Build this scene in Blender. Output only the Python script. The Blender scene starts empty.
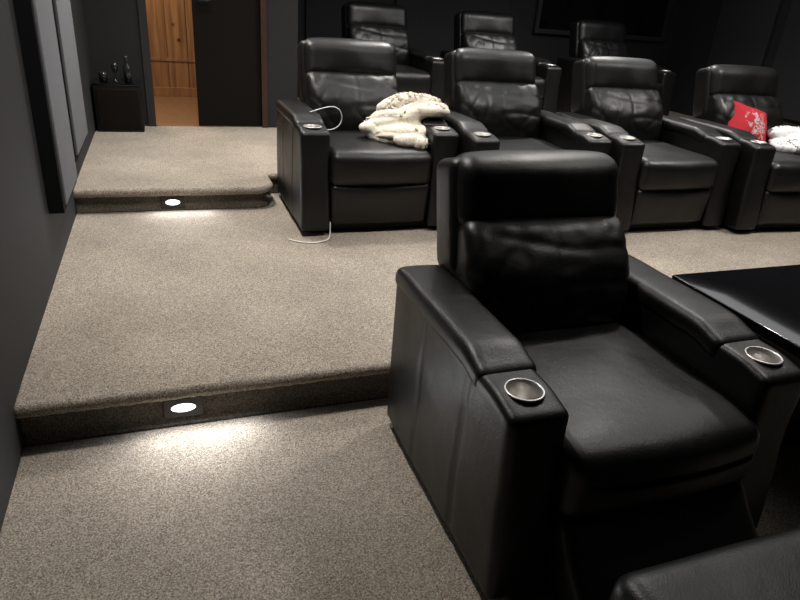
import bpy, bmesh, math, random
from mathutils import Vector, Matrix, noise
random.seed(4)
scene=bpy.context.scene
COL=scene.collection
try:
    scene.view_settings.view_transform='Standard'
    scene.view_settings.look='None'
except Exception: pass

# ---------------- materials ----------------
def newmat(name):
    m=bpy.data.materials.new(name); m.use_nodes=True
    nt=m.node_tree
    b=nt.nodes['Principled BSDF']
    return m,nt,b
def plain(name,col,rough=.5,metal=0,spec=.5,coat=0,bump=0,bscale=200,var=0.0):
    m,nt,b=newmat(name)
    b.inputs['Base Color'].default_value=(*col,1)
    b.inputs['Roughness'].default_value=rough
    b.inputs['Metallic'].default_value=metal
    b.inputs['Specular IOR Level'].default_value=spec
    b.inputs['Coat Weight'].default_value=coat
    tc=nt.nodes.new('ShaderNodeTexCoord')
    n=nt.nodes.new('ShaderNodeTexNoise'); n.inputs['Scale'].default_value=bscale; n.inputs['Detail'].default_value=4
    nt.links.new(tc.outputs['Object'],n.inputs['Vector'])
    if bump:
        bp=nt.nodes.new('ShaderNodeBump'); bp.inputs['Strength'].default_value=bump; bp.inputs['Distance'].default_value=.003
        nt.links.new(n.outputs['Fac'],bp.inputs['Height']); nt.links.new(bp.outputs['Normal'],b.inputs['Normal'])
    if var:
        r=nt.nodes.new('ShaderNodeValToRGB')
        r.color_ramp.elements[0].position=.3; r.color_ramp.elements[1].position=.7
        r.color_ramp.elements[0].color=(*[c*(1-var) for c in col],1); r.color_ramp.elements[1].color=(*[min(1,c*(1+var)) for c in col],1)
        nt.links.new(n.outputs['Fac'],r.inputs['Fac']); nt.links.new(r.outputs['Color'],b.inputs['Base Color'])
    return m

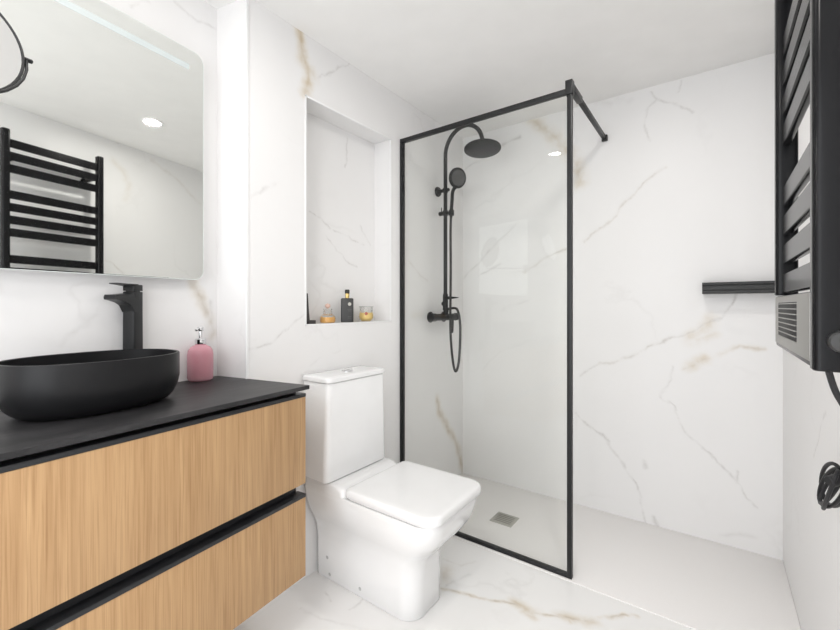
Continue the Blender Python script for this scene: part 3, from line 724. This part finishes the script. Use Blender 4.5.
lathe(bm, [(0, 0), (.0115, 0), (.010, .02), (.005, .07), (.002, .098), (0, .1)], axis((sX+.005, sY-.005, 1.200), (1, -.12, .02)), 14)
obj('diverter', bm, M_black, mx_)
bm = bmesh.new()
loft(bm, [[tuple(Vector((mXx+.026+dx, sY+.028+dy, z))) for dx, dy in ((-.006*k, -.010*k), (.006*k, -.010*k), (.006*k, .010*k), (-.006*k, .010*k))] for z, k in ((1.085, 1.2), (1.05, 1.1), (1.0, .95), (.985, .7))])
rod(bm, (mXx+.014, sY+.028, mz), (mXx+.034, sY+.028, mz), .015, 16)
obj('mixer_lever', bm, M_black, mx_)
bm = bmesh.new()
hpts = [(px_-.004, py_+.002, 1.690), (px_-.008, py_+.004, 1.60), (px_-.008, py_+.006, 1.35), (px_-.010, py_+.004, 1.10), (px_-.002, py_-.004, .96), (px_+.018, py_-.012, .82), (px_+.040, py_-.018, .762), (px_+.056, py_-.010, .81), (px_+.060, py_, .93), (px_+.053, py_+.012, 1.05), (px_+.030, py_+.022, 1.125), (px_+.0, py_+.022, 1.138), (mXx-.003, sY+.01, 1.128)]
tube(bm, spline(hpts, 8), .0075, 10)
obj('shower_hose', bm, mat('gunmetal_hose', (.05, .05, .05), .35, .5, bump=(500, .3)), sc)

# ------------------------------------------------------------- shelf on the back wall
bm = bmesh.new()
y1_ = YB-.0005
prof = [(y1_, 1.209), (y1_-.085, 1.209), (y1_-.088, 1.212), (y1_-.088, 1.222), (y1_-.080, 1.227), (y1_-.080, 1.246), (y1_-.088, 1.251), (y1_-.088, 1.259), (y1_-.085, 1.262), (y1_, 1.262)]
t_ = bmesh.new(); a_ = [t_.verts.new((-.050, y, z)) for y, z in prof]; b_ = [t_.verts.new((XR-.001, y, z)) for y, z in prof]
t_.faces.new(a_); t_.faces.new(b_[::-1])
for i in range(len(prof)): t_.faces.new((a_[i], b_[i], b_[(i+1) % len(prof)], a_[(i+1) % len(prof)]))
bevel(t_, .0008, 1); merge(bm, t_)
sh = obj('wall_shelf', bm, mat('anthracite_shelf', (.035, .036, .037), .5), ang=30, base=(.1, YB, 1.21))
tagit(sh, 'narrow anthracite wall shelf on the marble back wall of the shower', 'shelf')

# ------------------------------------------------------------- heated towel rail
rx, ry0, ry1 = .120, .848, 1.350
tr = thing('towel_radiator', (.14, 1.1, 1.05), 'black ladder towel radiator with a silver fan heater on the right wall', 'towel radiator')
ZT = 2.125
def post(y0, y1, zb):
    bm = bmesh.new()
    ring = lambda z, ins=0: [(p_[0], p_[1], z) for p_ in rrect(rx+.021, (y0+y1)/2, .021-ins, (y1-y0)/2-ins, .009, z, 5)]
    loft(bm, [ring(zb, .002), ring(zb+.002), ring(ZT-.002), ring(ZT, .002)])
    return obj('post', bm, M_railb, tr)
post(ry0, ry0+.034, 1.052); post(ry1-.034, ry1, 1.176)
for z in [1.181+.069*i for i in range(4)] + [1.536+.070*i for i in range(4)] + [1.890+.070*i for i in range(3)]:
    bm = bmesh.new(); k = 10; rings = []
    for i in range(k+1):
        y = ry0+.034+(ry1-ry0-.068)*i/k; bow = -.011
        rings.append([(rx+.001-bow, y, z+.002), (rx+.004-bow, y, z), (rx+.014-bow, y, z), (rx+.017-bow, y, z+.003), (rx+.017-bow, y, z+.043), (rx+.014-bow, y, z+.046), (rx+.004-bow, y, z+.046), (rx+.001-bow, y, z+.044)])
    loft(bm, rings); obj('rung', bm, M_railb, tr, ang=50)
for y in (ry0+.05, ry1-.05):
    for z in (1.29, 1.97):
        bm = bmesh.new(); rod(bm, (rx+.018, y, z), (XR-.001, y, z), .011, 16); lathe(bm, [(0, 0), (.02, 0), (.02, .006), (0, .006)], axis((XR-.0065, y, z), (1, 0, 0)), 20)
        obj('wall_fixing', bm, M_railb, tr)
hb = bmesh.new(); box(hb, rx+.004, rx+.060, ry0+.034, ry1, 1.052, 1.174, .004)
heater = obj('heater_case', hb, M_railb, tr)
bm = bmesh.new(); box(bm, rx+.0005, rx+.006, ry0+.040, ry1-.022, 1.062, 1.172, .002)
hf = obj('heater_panel', bm, M_silver, heater); hf['label'] = 'silver front panel of the fan heater'
bm = bmesh.new(); box(bm, rx-.0005, rx+.002, 1.005, 1.262, 1.082, 1.158, .001); obj('vent', bm, M_vent, heater)
bm = bmesh.new()
for k in range(8): box(bm, rx-.002, rx+.001, 1.005, 1.262, 1.0825+k*.0102, 1.0845+k*.0102)
gr_ = obj('vent_grille', bm, M_silver, heater)
bm = bmesh.new(); lathe(bm, [(0, 0), (.015, 0), (.016, .003), (.0155, .012), (.013, .015), (0, .016)], axis((rx+.030, ry0+.001, 1.098), (0, -1, 0)), 28)
kn = obj('thermostat_knob', bm, mat('grey_knob', (.04, .04, .04), .35), tr)
bm = bmesh.new(); tube(bm, spline([(rx+.02, ry0+.030, 1.058), (.150, .885, 1.02), (.163, .886, .99), (.185, .905, .94), (.212, .98, .88), (.218, 1.10, .83), (.218, 1.20, .79)], 8), .0045, 10)
tail = [(.222, 1.25, .80)]
obj('power_cord', bm, M_cord, tr)
# bundled spare cord hanging on the wall
bm = bmesh.new(); rnd = random.Random(3)
for i in range(4):
    cyb = 1.305+i*.013; zc_ = .733+rnd.uniform(-.006, .006); pts = []; ma = .088+rnd.uniform(-.012, .01); mi_ = .032+rnd.uniform(-.004, .006)
    for k in range(33):
        a = 2*math.pi*k/32
        u_ = ma*math.cos(a); w_ = mi_*math.sin(a)
        pts.append((.214+.012*math.sin(a+i)+i*.003, cyb-.62*u_+.72*w_, zc_+.60*u_+.70*w_))
    tube(bm, pts, .0042, 8)
cb = obj('cord_loops', bm, M_cord, tr)
bm = bmesh.new(); rod(bm, (.202, 1.250, .765), (.232, 1.270, .775), .012, 14); obj('cord_tie', bm, M_cord, tr)

# ------------------------------------------------------------- things in the niche
zN = NZ0+.005
def niche_pos(y): return (-1.462, y, zN)
# upright dark comb / razor stand
x, y, z = -1.45, 1.176, zN
bm = bmesh.new()
box(bm, x-.018, x+.018, y-.016, y+.024, z, z+.016, .003)
t_ = bmesh.new(); vs = [[t_.verts.new((x+a_*s_, y+b_, z+c_)) for a_, b_ in ((-1, -.013-w_), (1, -.013-w_), (1, -.013+w_), (-1, -.013+w_))] for s_, w_, c_ in ((.010, .010, .012), (.009, .0065, .05), (.006, .002, .134))]
for a_, b_ in zip(vs, vs[1:]):
    for i in range(4): t_.faces.new((a_[i], a_[(i+1) % 4], b_[(i+1) % 4], b_[i]))
t_.faces.new(vs[0][::-1]); t_.faces.new(vs[-1]); bevel(t_, .001, 1); merge(bm, t_)
rz = obj('razor_stand', bm, mat('grey_plastic', (.06, .055, .055), .4), base=(x, y, z))
tagit(rz, 'dark grey L-shaped upright stand at the left end of the niche sill', 'stand')
# low amber jar with clear top
x, y, z = niche_pos(1.293)
Mj = Matrix.Translation((x, y, z))
j1 = thing('glass_jar', (x, y, z), 'glass jar with orange base left of the black bottle in the niche', 'jar', 'toiletry jars in the niche')
bm = bmesh.new(); lathe(bm, [(0, .001), (.030, .001), (.034, .004), (.035, .020), (.032, .026), (0, .027)], Mj, 32); obj('wax', bm, M_amber, j1)
bm = bmesh.new(); lathe(bm, [(0, 0), (.031, 0), (.0355, .004), (.0365, .022), (.034, .032), (.022, .042), (.020, .060), (.024, .066), (.022, .066), (.018, .060), (.018, .04), (0, .036)], Mj, 36); obj('jar_glass', bm, M_jar, j1)
bm = bmesh.new(); lathe(bm, [(0, .066), (.006, .068), (.013, .076), (.011, .086), (0, .092)], Mj, 20); obj('stopper', bm, mat('rose_stopper', (.74, .52, .44), .3), j1)
# charcoal pump bottle
x, y, z = niche_pos(1.418)
Mb = Matrix.Translation((x, y, z))
b1 = thing('pump_bottle', (x, y, z), 'square charcoal pump bottle with a gold neck in the middle of the niche', 'bottle')
FB = axis((x, y, z), (0, 0, 1)); ang_ = math.atan2(-.72, .69); FB = Matrix.Translation((x, y, z)) @ Matrix.Rotation(ang_, 4, 'Z')
bm = bmesh.new(); rq = lambda z_, i_=0: [tuple(FB @ Vector(p_)) for p_ in rrect(0, 0, .020-i_, .030-i_, .006, z_, 5)]
loft(bm, [rq(0, .002), rq(.002), rq(.112), rq(.1155, .002), rq(.117, .006)]); obj('bottle_body', bm, M_dgrey, b1)
bm = bmesh.new(); lathe(bm, [(0, .115), (.0095, .115), (.010, .117), (.010, .139), (.0088, .141), (0, .141)], FB, 24); obj('gold_neck', bm, M_gold, b1)
bm = bmesh.new(); lathe(bm, [(0, .140), (.0108, .140), (.0115, .142), (.0115, .156), (.0095, .159), (0, .159)], FB, 24); obj('pump_head', bm, mat('dark_pump', (.03, .028, .022), .3), b1)
bm = bmesh.new(); lathe(bm, [(0, 0), (.0085, 0), (.0080, .0006), (0, .0008)], FB @ axis((.0198, .012, .088), (1, 0, 0)), 18)
pr = obj('printed_emblem', bm, M_label, b1); pr['label'] = 'pale round printed emblem'
M_print = mat('dim_print', (.13, .125, .12), .5)
for k, wd in ((.062, .009), (.054, .007), (.026, .008), (.019, .009)):
    bm = bmesh.new(); box(bm, .0197, .0203, .011-wd, .011+wd, k, k+.0016, mtx=FB); obj('printed_line', bm, M_print, b1)
# yellow jar
x, y, z = niche_pos(1.552)
Mj = Matrix.Translation((x, y, z))
j2 = thing('glass_jar', (x, y, z), 'round glass jar of yellow wax with a wide rim right of the black bottle', 'jar', 'toiletry jars in the niche')
bm = bmesh.new(); lathe(bm, [(0, .003), (.022, .003), (.034, .015), (.036, .03), (.033, .044), (0, .045)], Mj, 32); obj('wax', bm, M_yellow, j2)
bm = bmesh.new(); lathe(bm, [(0, 0), (.024, 0), (.036, .012), (.039, .03), (.036, .05), (.034, .066), (.036, .075), (.034, .075), (.032, .066), (.034, .048), (0, .046)], Mj, 36); obj('jar_glass', bm, M_jar, j2)
bm = bmesh.new()
t_ = bmesh.new(); rg = []
for i in range(36):
    a = i*math.pi/18; rg.append([t_.verts.new((x+(.036+.002*math.cos(b*math.pi/3))*math.cos(a), y+(.036+.002*math.cos(b*math.pi/3))*math.sin(a), z+.075+.002*math.sin(b*math.pi/3))) for b in range(6)])
for i in range(36):
    for b in range(6): t_.faces.new((rg[i][b], rg[(i+1) % 36][b], rg[(i+1) % 36][(b+1) % 6], rg[i][(b+1) % 6]))
merge(bm, t_); obj('rim', bm, mat('grey_rim', (.45, .47, .45), .3, .5), j2)
bm = bmesh.new(); lathe(bm, [(0, 0), (.008, 0), (.007, .001), (0, .0015)], axis((x+.0385*.69, y-.0385*.72, z+.040), (.69, -.72, 0)), 18); obj('label_mark', bm, M_redfruit, j2)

▶ [Description of the task] Starting at the first line of the records above, set down each line exactly through the one that holds "except Exception: pass". Omit pictures.

▶ [Answer]
Build this scene in Blender. Output only the Python script. The Blender scene starts empty.
import bpy, bmesh, math, random
from mathutils import Vector, Matrix, noise
random.seed(4)
scene=bpy.context.scene
COL=scene.collection
try:
    scene.view_settings.view_transform='Standard'
    scene.view_settings.look='None'
except Exception: pass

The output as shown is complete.